** Begin INFORMATION SHOWN **

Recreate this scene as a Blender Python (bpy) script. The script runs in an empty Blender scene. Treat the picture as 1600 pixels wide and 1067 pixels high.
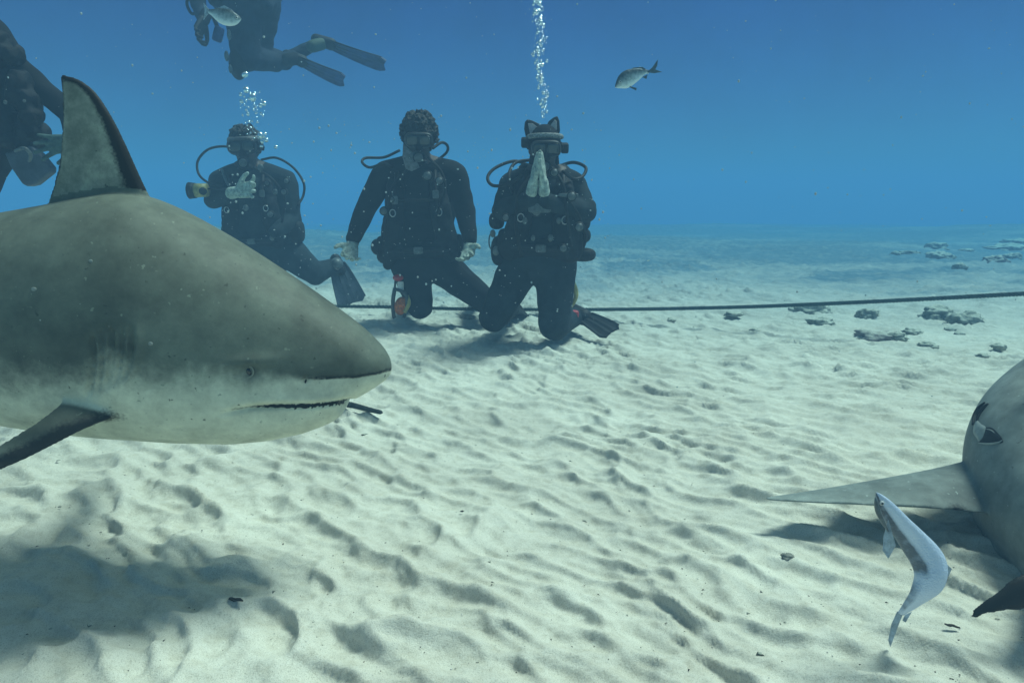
import bpy, math, random
import numpy as np
from mathutils import Vector, Matrix, noise as mn
from mathutils.bvhtree import BVHTree
R = math.radians
rnd = random.Random(7)
sc = bpy.context.scene
COL = sc.collection

# ------------------------------------------------------------ camera
F = 1042.0            # focal length in pixels of the 1600 px wide photograph
PITCH = R(12.1)
CAMZ = 0.85
cam = bpy.data.objects.new('camera', bpy.data.cameras.new('camera'))
COL.objects.link(cam)
cam.location = (0, 0, CAMZ)
cam.rotation_euler = (math.pi / 2 - PITCH, 0, 0)
cam.data.sensor_width = 36
cam.data.lens = F / 1600 * 36
cam.data.clip_start = 0.02
cam.data.clip_end = 600
sc.camera = cam

# ------------------------------------------------------------ light
SUN_EL, SUN_AZ = 62.0, 64.0      # degrees; azimuth measured from +Y towards +X
world = bpy.data.worlds.new('World'); sc.world = world
world.use_nodes = True
nt = world.node_tree; nt.nodes.clear()
N = nt.nodes.new; L = nt.links.new
out = N('ShaderNodeOutputWorld'); bg = N('ShaderNodeBackground')
sky = N('ShaderNodeTexSky'); sky.sky_type = 'NISHITA'; sky.sun_disc = False
sky.sun_elevation = R(SUN_EL); sky.sun_rotation = R(SUN_AZ)
tc = N('ShaderNodeTexCoord'); sep = N('ShaderNodeSeparateXYZ'); ramp = N('ShaderNodeValToRGB')
mul = N('ShaderNodeMix'); mul.data_type = 'RGBA'; mul.blend_type = 'MULTIPLY'; mul.inputs[0].default_value = 1
L(tc.outputs['Generated'], sep.inputs[0]); L(sep.outputs['Z'], ramp.inputs[0])
# daylight filtered by the water column above: deep blue sideways, pale cyan straight up
els = ramp.color_ramp.elements
els[0].position = 0.0; els[0].color = (0.10, 0.225, 0.36, 1)
els[1].position = 1.0; els[1].color = (1.0, 0.92, 0.55, 1)
for p, c in ((0.10, (0.042, 0.142, 0.31, 1)), (0.27, (0.027, 0.098, 0.28, 1)), (0.6, (0.40, 0.50, 0.38, 1))):
    e = els.new(p); e.color = c
L(sky.outputs[0], mul.inputs[6]); L(ramp.outputs[0], mul.inputs[7])
wn = N('ShaderNodeTexNoise'); wn.inputs['Scale'].default_value = 9; wn.inputs['Detail'].default_value = 7; wn.inputs['Roughness'].default_value = 0.7
wr = N('ShaderNodeMapRange'); wr.inputs[1].default_value = 0.3; wr.inputs[2].default_value = 0.7; wr.inputs[3].default_value = 0.86; wr.inputs[4].default_value = 1.14
L(tc.outputs['Generated'], wn.inputs[0]); L(wn.outputs[0], wr.inputs[0])
wm = N('ShaderNodeVectorMath'); wm.operation = 'SCALE'; L(mul.outputs[2], wm.inputs[0]); L(wr.outputs[0], wm.inputs['Scale'])      # murky, patchy water
L(wm.outputs[0], bg.inputs[0]); L(bg.outputs[0], out.inputs[0])
bg.inputs[1].default_value = 0.15

sun = bpy.data.objects.new('sun', bpy.data.lights.new('sun', 'SUN')); COL.objects.link(sun)
sun.data.energy = 4.3
sun.data.angle = R(17)
sun.data.color = (0.97, 1.0, 0.89)
sd = Vector((math.sin(R(SUN_AZ)) * math.cos(R(SUN_EL)), math.cos(R(SUN_AZ)) * math.cos(R(SUN_EL)), math.sin(R(SUN_EL))))
sun.rotation_euler = sd.to_track_quat('Z', 'Y').to_euler()
sun.location = sd * 50
sc.view_settings.view_transform = 'Standard'
sc.view_settings.look = 'None'
sc.view_settings.exposure = 0.03
sc.view_settings.gamma = 1.0
sc.view_settings.use_curve_mapping = False
sc.cycles.use_denoising = True
sc.cycles.volume_bounces = 1
sc.cycles.max_bounces = 8
sc.cycles.transparent_max_bounces = 12
sc.cycles.caustics_reflective = False
sc.cycles.caustics_refractive = False

# ------------------------------------------------------------ geometry helpers
CP, SP = math.cos(PITCH), math.sin(PITCH)
def ray(px, py):
    u = (px - 800) / F; v = (533.5 - py) / F
    return Vector((u, CP + v * SP, -SP + v * CP))
def at(px, py, Y):
    """the place whose picture is (px, py) at Y metres from the camera"""
    d = ray(px, py); return Vector((0, 0, CAMZ)) + d * (Y / d.y)
def ground(px, py):
    d = ray(px, py); t = CAMZ / -d.z; p = Vector((0, 0, CAMZ)) + d * t
    for _ in range(3):
        z = float(sand_z(np.array([p.x]), np.array([p.y]))[0])
        p = Vector((0, 0, CAMZ)) + d * ((CAMZ - z) / -d.z)
    return p

def mesh_np(name, v, f, smooth=True):
    v = np.asarray(v, dtype=np.float32).reshape(-1, 3)
    me = bpy.data.meshes.new(name)
    if isinstance(f, np.ndarray) and f.ndim == 2:
        k = f.shape[1]; nf = f.shape[0]
        me.vertices.add(len(v)); me.vertices.foreach_set('co', v.ravel())
        me.loops.add(nf * k); me.loops.foreach_set('vertex_index', f.astype(np.int32).ravel())
        me.polygons.add(nf); me.polygons.foreach_set('loop_start', np.arange(nf, dtype=np.int32) * k)
        me.update(calc_edges=True)
    else:
        me.from_pydata(v.tolist(), [], [list(map(int, q)) for q in f]); me.update()
    if smooth:
        me.polygons.foreach_set('use_smooth', np.ones(len(me.polygons), dtype=bool))
    return me

class MB:
    """collects shapes in world coordinates"""
    def __init__(s): s.v = []; s.f = []
    def add(s, v, f):
        n = len(s.v); s.v += [tuple(p) for p in v]; s.f += [tuple(i + n for i in q) for q in f]; return s
    def cap(s, a, ra, b, rb, n=14, m=5):
        """tapered capsule"""
        a = Vector(a); b = Vector(b); ax = b - a
        if ax.length < 1e-6: ax = Vector((0, 0, 1e-5))
        z = ax.normalized(); x = z.orthogonal().normalized(); y = z.cross(x)
        v = []; f = []
        rows = []
        for i in range(m + 1):
            t = math.pi / 2 * i / m; rows.append((a - z * ra * math.cos(t), ra * math.sin(t)))
        for i in range(m + 1):
            t = math.pi / 2 * i / m; rows.append((b + z * rb * math.sin(t), rb * math.cos(t)))
        for c, r in rows:
            r = max(r, 1e-5)
            for k in range(n):
                q = 2 * math.pi * k / n; v.append(c + (x * math.cos(q) + y * math.sin(q)) * r)
        for i in range(len(rows) - 1):
            for k in range(n):
                f.append((i * n + k, i * n + (k + 1) % n, (i + 1) * n + (k + 1) % n, (i + 1) * n + k))
        f.append(tuple(range(n))[::-1]); f.append(tuple((len(rows) - 1) * n + k for k in range(n)))
        return s.add(v, f)
    def ell(s, c, r, rot=None, n=20, m=12, sq=1.0):
        c = Vector(c); v = []; f = []
        sg = lambda t: math.copysign(abs(t) ** sq, t)
        for i in range(m + 1):
            t = math.pi * i / m
            for k in range(n):
                q = 2 * math.pi * k / n
                p = Vector((r[0] * sg(math.sin(t)) * sg(math.cos(q)), r[1] * sg(math.sin(t)) * sg(math.sin(q)), r[2] * sg(math.cos(t))))
                if i in (0, m): p = p + Vector((math.cos(q), math.sin(q), 0)) * 1e-5
                if rot: p = rot @ p
                v.append(c + p)
        for i in range(m):
            for k in range(n):
                f.append((i * n + k, (i + 1) * n + k, (i + 1) * n + (k + 1) % n, i * n + (k + 1) % n))
        f.append(tuple(range(n))); f.append(tuple(m * n + k for k in range(n))[::-1])
        return s.add(v, f)
    def box(s, c, r, rot=None, bev=0.15):
        return s.ell(c, r, rot, n=24, m=14, sq=bev)
    def tube(s, pts, rad, n=8, closed=False):
        pts = [Vector(p) for p in pts]; v = []; f = []; m = len(pts)
        up = Vector((0.123, 0.3, 0.95)).normalized()
        for i, p in enumerate(pts):
            t = (pts[min(i + 1, m - 1)] - pts[max(i - 1, 0)]) if not closed else pts[(i + 1) % m] - pts[i - 1]
            t.normalize(); x = up.cross(t)
            if x.length < 1e-3: x = t.orthogonal()
            x.normalize(); y = t.cross(x); up = y
            r = rad[i] if isinstance(rad, (list, tuple)) else rad
            for k in range(n):
                q = 2 * math.pi * k / n; v.append(p + (x * math.cos(q) + y * math.sin(q)) * r)
        for i in range(m if closed else m - 1):
            for k in range(n):
                j = (i + 1) % m
                f.append((i * n + k, i * n + (k + 1) % n, j * n + (k + 1) % n, j * n + k))
        if not closed:
            f.append(tuple(range(n))[::-1]); f.append(tuple((m - 1) * n + k for k in range(n)))
        return s.add(v, f)
    def cyl(s, a, b, r, n=20, r2=None):
        return s.tube([Vector(a), Vector(b)], [r, r if r2 is None else r2], n)
    def prism(s, pts, depth):
        """closed polygon pts, thickened by the vector depth"""
        pts = [Vector(p) for p in pts]; d = Vector(depth); n = len(pts)
        v = [p - d / 2 for p in pts] + [p + d / 2 for p in pts]
        f = [tuple(range(n))[::-1], tuple(range(n, 2 * n))] + [(i, (i + 1) % n, (i + 1) % n + n, i + n) for i in range(n)]
        return s.add(v, f)
    def mesh(s, name, smooth=True): return mesh_np(name, s.v, s.f, smooth)

def spline(pts, n):
    """Catmull-Rom through pts, n samples"""
    P = [np.array(p, float) for p in pts]; P = [2 * P[0] - P[1]] + P + [2 * P[-1] - P[-2]]
    o = []
    m = len(P) - 3
    for i in range(n):
        t = i / (n - 1) * m; k = min(int(t), m - 1); u = t - k
        a, b, c, d = P[k:k + 4]
        o.append(0.5 * ((2 * b) + (-a + c) * u + (2 * a - 5 * b + 4 * c - d) * u * u + (-a + 3 * b - 3 * c + d) * u ** 3))
    return [Vector(q) if len(q) == 3 else q for q in o]

def link(name, me, mat, parent=None):
    me.name = name
    o = bpy.data.objects.new(name, me); COL.objects.link(o)
    for m in (mat if isinstance(mat, (list, tuple)) else [mat]): me.materials.append(m)
    if parent is not None:
        off = Vector((0, 0, 0)); q = parent
        while q is not None: off += q.location; q = q.parent
        o.parent = parent
        me.transform(Matrix.Translation(-off))
    return o
def put(name, mb, mat, parent=None, smooth=True, bev=0):
    o = link(name, mb.mesh(name, smooth), mat, parent)
    if bev:
        b = o.modifiers.new('b', 'BEVEL'); b.width = bev; b.segments = 2; b.limit_method = 'ANGLE'
    return o
def remesh(mb_or_me, voxel, it=4, fac=0.5):
    me = mb_or_me.mesh('t') if isinstance(mb_or_me, MB) else mb_or_me
    o = bpy.data.objects.new('t', me); COL.objects.link(o)
    m = o.modifiers.new('r', 'REMESH'); m.mode = 'VOXEL'; m.voxel_size = voxel; m.use_smooth_shade = True
    if it:
        s = o.modifiers.new('s', 'SMOOTH'); s.factor = fac; s.iterations = it
    dg = bpy.context.evaluated_depsgraph_get(); dg.update()
    r = bpy.data.meshes.new_from_object(o.evaluated_get(dg))
    bpy.data.objects.remove(o); bpy.data.meshes.remove(me)
    r.polygons.foreach_set('use_smooth', np.ones(len(r.polygons), dtype=bool))
    return r
def tag(o, label=None, cat=None, group=None, kind=None):
    if label: o['label'] = label
    if cat: o['category'] = cat
    if group: o['group'] = group
    if kind: o['kind'] = kind
    return o
def thing(name, loc, label, cat, group=None):
    o = bpy.data.objects.new(name, None); COL.objects.link(o); o.location = loc; o.empty_display_size = 0.1
    return tag(o, label, cat, group)
def verts_np(me):
    a = np.empty(len(me.vertices) * 3, dtype=np.float32); me.vertices.foreach_get('co', a); return a.reshape(-1, 3).astype(float)
def set_attr(me, name, val):
    a = me.attributes.get(name) or me.attributes.new(name, 'FLOAT', 'POINT')
    a.data.foreach_set('value', np.asarray(val, dtype=np.float32))
def sst(e0, e1, x):
    t = np.clip((x - e0) / (e1 - e0), 0, 1); return t * t * (3 - 2 * t)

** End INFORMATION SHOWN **

TASK STATEMENT
Copy nothing but the lines from the top of the data down to the line containing "COL = sc.collection", and leave the pictures out.

ANSWER BELOW
Recreate this scene as a Blender Python (bpy) script. The script runs in an empty Blender scene. Treat the picture as 1600 pixels wide and 1067 pixels high.
import bpy, math, random
import numpy as np
from mathutils import Vector, Matrix, noise as mn
from mathutils.bvhtree import BVHTree
R = math.radians
rnd = random.Random(7)
sc = bpy.context.scene
COL = sc.collection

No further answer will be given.